▸ PROBLEM TO SOLVE: Find the lines that contain the word "More" and copy each one.

-- begin PROVIDED ENTRIES --

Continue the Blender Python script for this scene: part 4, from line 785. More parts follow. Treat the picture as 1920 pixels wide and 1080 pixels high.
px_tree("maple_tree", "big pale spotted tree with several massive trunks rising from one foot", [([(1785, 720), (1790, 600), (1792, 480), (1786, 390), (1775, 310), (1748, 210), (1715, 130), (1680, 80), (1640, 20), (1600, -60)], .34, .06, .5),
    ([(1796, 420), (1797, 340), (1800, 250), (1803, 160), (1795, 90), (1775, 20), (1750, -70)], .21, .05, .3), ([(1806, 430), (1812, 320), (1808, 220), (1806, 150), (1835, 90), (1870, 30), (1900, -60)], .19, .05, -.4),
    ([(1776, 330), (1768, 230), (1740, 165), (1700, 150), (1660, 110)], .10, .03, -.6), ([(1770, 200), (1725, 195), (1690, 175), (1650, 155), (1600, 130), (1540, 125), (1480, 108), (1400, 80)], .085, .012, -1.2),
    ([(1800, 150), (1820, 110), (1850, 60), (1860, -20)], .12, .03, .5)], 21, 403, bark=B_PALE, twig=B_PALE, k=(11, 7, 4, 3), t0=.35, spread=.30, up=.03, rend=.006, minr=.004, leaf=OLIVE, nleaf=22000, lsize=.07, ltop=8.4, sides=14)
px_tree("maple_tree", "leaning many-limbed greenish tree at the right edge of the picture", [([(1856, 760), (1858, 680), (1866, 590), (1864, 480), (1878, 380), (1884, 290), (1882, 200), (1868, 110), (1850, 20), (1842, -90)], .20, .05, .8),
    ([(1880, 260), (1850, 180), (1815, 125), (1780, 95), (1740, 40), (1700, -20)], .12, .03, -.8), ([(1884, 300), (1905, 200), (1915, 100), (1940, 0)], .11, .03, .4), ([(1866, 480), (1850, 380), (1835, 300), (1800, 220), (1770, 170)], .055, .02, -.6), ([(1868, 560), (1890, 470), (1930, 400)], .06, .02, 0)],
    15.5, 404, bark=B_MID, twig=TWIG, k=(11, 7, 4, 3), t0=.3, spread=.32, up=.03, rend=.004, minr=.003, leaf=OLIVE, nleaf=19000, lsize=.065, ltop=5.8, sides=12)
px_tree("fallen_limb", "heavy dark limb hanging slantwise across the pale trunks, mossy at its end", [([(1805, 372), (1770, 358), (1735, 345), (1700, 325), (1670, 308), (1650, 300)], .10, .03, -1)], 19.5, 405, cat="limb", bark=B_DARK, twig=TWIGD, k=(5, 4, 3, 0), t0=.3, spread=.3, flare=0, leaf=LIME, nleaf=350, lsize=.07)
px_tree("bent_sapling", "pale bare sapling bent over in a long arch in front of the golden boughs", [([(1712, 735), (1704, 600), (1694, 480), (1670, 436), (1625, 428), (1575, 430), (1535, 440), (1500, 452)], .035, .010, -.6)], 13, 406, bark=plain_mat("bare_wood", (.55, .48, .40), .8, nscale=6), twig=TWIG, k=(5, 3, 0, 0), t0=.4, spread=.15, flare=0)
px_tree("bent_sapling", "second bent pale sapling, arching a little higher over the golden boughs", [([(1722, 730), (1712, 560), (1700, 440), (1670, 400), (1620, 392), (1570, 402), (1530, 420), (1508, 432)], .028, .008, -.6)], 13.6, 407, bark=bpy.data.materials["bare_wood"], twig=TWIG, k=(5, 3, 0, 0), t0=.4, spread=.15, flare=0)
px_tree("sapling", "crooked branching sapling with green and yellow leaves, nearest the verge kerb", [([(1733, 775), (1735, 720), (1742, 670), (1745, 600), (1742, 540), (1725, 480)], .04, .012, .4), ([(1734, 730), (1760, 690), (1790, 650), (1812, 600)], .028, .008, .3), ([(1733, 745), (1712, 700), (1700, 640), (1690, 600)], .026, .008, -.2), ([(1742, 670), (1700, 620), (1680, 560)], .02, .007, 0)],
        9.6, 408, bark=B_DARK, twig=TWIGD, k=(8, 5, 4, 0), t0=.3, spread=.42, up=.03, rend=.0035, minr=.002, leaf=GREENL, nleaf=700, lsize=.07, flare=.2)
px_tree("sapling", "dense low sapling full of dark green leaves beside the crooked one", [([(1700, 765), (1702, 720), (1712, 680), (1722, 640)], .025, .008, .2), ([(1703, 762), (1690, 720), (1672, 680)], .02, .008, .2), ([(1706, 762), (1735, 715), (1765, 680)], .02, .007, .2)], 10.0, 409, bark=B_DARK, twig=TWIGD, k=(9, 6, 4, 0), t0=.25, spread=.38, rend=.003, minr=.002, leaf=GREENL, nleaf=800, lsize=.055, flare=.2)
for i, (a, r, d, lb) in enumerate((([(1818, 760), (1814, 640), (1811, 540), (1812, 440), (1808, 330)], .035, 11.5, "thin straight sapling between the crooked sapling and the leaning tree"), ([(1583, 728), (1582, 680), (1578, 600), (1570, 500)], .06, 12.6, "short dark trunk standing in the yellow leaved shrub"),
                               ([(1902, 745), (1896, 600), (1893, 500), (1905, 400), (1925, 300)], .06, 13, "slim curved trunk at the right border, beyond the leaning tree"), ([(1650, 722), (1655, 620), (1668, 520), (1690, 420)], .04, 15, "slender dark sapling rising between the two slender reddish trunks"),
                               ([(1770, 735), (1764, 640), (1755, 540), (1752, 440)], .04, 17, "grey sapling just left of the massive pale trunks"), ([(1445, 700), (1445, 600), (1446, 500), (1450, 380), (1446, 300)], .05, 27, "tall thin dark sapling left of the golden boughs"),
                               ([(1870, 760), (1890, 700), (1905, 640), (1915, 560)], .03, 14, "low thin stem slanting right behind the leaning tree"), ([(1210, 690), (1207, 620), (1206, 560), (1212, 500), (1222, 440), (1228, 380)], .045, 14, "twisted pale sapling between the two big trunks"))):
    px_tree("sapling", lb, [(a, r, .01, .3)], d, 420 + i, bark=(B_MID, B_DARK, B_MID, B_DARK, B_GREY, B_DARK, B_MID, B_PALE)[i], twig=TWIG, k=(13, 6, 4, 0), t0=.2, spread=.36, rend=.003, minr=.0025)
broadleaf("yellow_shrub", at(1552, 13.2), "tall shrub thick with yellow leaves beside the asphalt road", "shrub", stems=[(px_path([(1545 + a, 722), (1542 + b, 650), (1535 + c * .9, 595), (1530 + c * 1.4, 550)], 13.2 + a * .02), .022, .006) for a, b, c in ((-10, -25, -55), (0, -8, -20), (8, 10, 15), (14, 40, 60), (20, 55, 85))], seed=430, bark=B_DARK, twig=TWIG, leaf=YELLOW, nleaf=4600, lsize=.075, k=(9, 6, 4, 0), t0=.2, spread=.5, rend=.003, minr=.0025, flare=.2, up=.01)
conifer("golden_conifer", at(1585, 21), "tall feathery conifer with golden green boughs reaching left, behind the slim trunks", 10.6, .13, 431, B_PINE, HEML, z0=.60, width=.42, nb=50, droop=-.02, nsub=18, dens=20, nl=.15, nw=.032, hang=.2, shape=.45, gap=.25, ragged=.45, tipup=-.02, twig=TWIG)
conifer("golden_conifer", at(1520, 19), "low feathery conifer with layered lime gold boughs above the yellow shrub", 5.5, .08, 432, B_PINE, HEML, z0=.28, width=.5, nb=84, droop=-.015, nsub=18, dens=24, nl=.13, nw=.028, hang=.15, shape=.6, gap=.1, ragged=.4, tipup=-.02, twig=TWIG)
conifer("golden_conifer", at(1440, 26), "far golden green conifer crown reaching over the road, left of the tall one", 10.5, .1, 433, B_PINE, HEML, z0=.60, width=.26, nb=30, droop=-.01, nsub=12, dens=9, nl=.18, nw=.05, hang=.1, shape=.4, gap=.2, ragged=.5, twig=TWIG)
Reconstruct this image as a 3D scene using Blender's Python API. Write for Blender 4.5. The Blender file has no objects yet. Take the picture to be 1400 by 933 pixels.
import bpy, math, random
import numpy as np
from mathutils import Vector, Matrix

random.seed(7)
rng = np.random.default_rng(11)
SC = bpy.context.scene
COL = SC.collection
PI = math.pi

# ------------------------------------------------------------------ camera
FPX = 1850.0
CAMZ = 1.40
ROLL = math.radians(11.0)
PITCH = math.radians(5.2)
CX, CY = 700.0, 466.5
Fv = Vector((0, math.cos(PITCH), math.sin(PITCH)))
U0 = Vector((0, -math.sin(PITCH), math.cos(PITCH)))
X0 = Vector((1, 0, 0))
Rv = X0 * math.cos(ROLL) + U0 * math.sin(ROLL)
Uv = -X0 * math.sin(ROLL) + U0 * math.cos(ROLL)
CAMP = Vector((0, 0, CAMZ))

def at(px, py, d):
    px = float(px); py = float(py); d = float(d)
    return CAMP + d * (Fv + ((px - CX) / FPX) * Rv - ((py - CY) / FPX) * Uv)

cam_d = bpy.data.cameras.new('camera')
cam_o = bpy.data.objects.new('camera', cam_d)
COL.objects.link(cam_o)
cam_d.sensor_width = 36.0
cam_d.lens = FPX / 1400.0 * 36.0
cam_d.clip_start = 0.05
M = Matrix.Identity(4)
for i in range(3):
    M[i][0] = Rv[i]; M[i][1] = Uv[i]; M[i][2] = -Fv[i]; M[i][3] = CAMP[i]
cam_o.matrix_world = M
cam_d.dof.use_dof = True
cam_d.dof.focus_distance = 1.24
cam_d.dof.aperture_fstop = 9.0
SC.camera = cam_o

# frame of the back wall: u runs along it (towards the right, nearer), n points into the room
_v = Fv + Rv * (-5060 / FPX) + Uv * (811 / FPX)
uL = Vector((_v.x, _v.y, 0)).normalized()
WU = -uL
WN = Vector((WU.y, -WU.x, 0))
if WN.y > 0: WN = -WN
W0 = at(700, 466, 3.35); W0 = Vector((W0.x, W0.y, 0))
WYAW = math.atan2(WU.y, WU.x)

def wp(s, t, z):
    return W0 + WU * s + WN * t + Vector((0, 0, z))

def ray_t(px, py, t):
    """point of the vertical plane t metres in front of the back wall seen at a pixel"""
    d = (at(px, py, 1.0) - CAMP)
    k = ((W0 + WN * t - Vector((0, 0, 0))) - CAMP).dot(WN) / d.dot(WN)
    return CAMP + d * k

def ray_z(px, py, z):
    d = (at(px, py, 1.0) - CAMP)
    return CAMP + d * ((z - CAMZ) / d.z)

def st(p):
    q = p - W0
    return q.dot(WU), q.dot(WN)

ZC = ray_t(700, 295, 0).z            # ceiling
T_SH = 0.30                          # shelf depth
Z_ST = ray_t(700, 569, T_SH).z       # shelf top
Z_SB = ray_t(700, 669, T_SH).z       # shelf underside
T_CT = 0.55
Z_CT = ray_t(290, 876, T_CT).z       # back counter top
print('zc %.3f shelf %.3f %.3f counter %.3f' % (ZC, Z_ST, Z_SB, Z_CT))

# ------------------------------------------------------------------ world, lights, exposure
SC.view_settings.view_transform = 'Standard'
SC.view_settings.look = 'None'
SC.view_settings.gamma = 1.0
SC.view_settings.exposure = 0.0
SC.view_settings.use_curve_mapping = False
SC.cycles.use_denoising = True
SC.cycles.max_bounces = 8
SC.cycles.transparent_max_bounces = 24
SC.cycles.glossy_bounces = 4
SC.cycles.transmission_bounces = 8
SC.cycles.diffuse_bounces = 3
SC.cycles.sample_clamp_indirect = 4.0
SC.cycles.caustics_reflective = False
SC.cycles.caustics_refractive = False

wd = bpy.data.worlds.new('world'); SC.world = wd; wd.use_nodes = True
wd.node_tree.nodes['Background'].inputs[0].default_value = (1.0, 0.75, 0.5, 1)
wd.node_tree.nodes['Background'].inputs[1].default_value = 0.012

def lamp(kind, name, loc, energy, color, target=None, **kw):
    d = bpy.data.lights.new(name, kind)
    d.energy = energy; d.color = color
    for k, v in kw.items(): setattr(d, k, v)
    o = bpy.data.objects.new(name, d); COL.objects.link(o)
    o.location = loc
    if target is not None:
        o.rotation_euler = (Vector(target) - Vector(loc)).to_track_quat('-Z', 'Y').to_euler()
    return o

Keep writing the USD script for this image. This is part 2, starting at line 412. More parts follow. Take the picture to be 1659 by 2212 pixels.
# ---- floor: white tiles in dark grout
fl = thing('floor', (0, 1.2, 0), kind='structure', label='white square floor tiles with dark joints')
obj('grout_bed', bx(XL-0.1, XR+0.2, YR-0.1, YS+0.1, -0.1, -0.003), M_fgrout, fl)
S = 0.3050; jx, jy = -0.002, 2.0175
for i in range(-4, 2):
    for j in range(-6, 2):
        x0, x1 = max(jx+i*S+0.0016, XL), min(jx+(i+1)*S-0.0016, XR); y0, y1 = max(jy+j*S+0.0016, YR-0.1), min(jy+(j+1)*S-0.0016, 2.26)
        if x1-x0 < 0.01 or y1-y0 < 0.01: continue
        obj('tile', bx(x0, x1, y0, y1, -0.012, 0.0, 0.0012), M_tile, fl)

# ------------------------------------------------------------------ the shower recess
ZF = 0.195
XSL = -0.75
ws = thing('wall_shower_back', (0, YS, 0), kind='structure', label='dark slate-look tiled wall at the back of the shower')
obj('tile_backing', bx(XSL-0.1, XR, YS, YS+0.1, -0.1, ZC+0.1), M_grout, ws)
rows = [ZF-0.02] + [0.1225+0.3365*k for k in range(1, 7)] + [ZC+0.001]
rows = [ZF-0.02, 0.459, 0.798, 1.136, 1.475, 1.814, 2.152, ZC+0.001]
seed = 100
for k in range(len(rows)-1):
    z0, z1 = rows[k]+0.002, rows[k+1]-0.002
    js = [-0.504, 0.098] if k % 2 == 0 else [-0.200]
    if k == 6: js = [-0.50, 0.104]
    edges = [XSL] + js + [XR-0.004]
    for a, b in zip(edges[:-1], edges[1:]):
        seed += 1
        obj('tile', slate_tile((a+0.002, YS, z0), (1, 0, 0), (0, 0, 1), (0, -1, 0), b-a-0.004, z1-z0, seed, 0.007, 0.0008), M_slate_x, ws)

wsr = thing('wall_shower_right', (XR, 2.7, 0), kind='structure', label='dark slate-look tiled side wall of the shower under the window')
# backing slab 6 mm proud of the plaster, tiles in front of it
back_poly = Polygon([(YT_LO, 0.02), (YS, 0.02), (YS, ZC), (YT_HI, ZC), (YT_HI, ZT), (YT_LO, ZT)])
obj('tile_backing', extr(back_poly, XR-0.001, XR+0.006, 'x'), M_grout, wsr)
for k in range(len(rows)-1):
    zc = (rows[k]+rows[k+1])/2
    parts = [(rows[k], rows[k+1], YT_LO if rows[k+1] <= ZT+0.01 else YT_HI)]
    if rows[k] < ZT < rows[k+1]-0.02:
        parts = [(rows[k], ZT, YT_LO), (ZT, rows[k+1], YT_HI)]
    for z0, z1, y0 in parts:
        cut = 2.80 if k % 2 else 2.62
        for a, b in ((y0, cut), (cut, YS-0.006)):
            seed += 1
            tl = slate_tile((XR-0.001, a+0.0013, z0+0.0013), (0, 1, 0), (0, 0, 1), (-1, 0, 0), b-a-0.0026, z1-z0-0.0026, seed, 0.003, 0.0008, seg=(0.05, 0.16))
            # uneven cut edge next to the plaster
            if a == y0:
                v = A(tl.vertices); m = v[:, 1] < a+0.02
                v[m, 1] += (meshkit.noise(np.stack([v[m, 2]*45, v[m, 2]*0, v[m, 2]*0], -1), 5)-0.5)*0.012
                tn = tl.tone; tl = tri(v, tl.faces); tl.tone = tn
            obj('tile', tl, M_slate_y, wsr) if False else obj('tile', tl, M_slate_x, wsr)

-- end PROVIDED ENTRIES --

▸ OUTPUT OF THE EXERCISE:
Continue the Blender Python script for this scene: part 4, from line 785. More parts follow. Treat the picture as 1920 pixels wide and 1080 pixels high.
Keep writing the USD script for this image. This is part 2, starting at line 412. More parts follow. Take the picture to be 1659 by 2212 pixels.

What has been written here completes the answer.